Don't listen to your body

Posted on Sep 16, 2018

In the quest to become better than the runner you were yesterday, I would argue that it is required of you to not listen to your body.

Allow me to elaborate. The body is a miraculous machine. The very fact that people are able to run such absurd distances is a feat of this very machine. But it is important to, in training, not listen to this very same machine.

The body, simply put, hates effort. Even the neuron structures in the mind, optimise for least work. The body doesn’t like to work. It prioritizes comfort over effort.

It is a contradictory point. Yes. It’s the very same body that allows us to even run this. Why? It’s because of the mind. It’s because YOU as the runner, want to run that distance, in that time. So your body, despite its multiple attempts to red sign you into stopping, gives in. This is that point of sync that most of us have experienced when running. The body and mind are one. They are giving to each other instead of taking from themselves. And that’s when the machine becomes unstoppable.

How do we reach this point of sync? Ignore the body’s signs.

The body broadly sends 2 types of signals:

  1. “This isn’t comfortable, stop”
  2. “you’ll hurt yourself if you keep exerting in this manner”

Ignore (1), listen to (2). (2) will save you from injuries. The body does know itself better than you do.

Running is hard work. It’s hard for everyone. Even the greatest athletes. They just have learnt the art of reading signs in their body better than we can just yet.

When you run a 6 min KM and then you feel good enough to push for a 5 min KM the next time, your body immediately says “oh you’ve done great. now slow” and if you go down to anything > 6, then you’ve let the body win over your mind. Clearly it was capable of doing the 6 right before the 5. So it still is capable of that very same effort. Just doesn’t want to do it.

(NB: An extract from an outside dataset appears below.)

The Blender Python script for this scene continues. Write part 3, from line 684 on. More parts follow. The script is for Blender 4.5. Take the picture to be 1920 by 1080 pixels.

That’s why the very nature of interval training capitalizes on this. You give and take. And through this, you stay consistent. You run X meters at the fastest you can (body hates you here) and then the next Y meters at a slow pace (body is loving you) and then you repeat this for some Z kilometers. Then you slowly begin reducing the Y and increasing the X. This way you are slowly coaxing your body to not be an asshole. And believe me when I say that the X meters you run, will be VERY hard. You’re not running fast; you’re running as-fast-as-you-can. Every muscle will be rejecting your mind’s decision. If you listen, you end up stopping. If you listen, you lose that consistency.

Baseline — You’re in control of the mind, and the mind only. Your body has a connection to the mind as well. Keep your resolve over the mind stronger than the body does. That way you overrule its decisions.

Consistency helps your body optimize for it. If it has run the same X/Y combination over a week, then its like “Oh they’re doing this often. Maybe its important. I’ll optimize my paths for it and be ready” and that’s what we’re aiming for. In our minds, all of us are already runners. We begin to actually become one only when we learn to convince our bodies of believing this fact.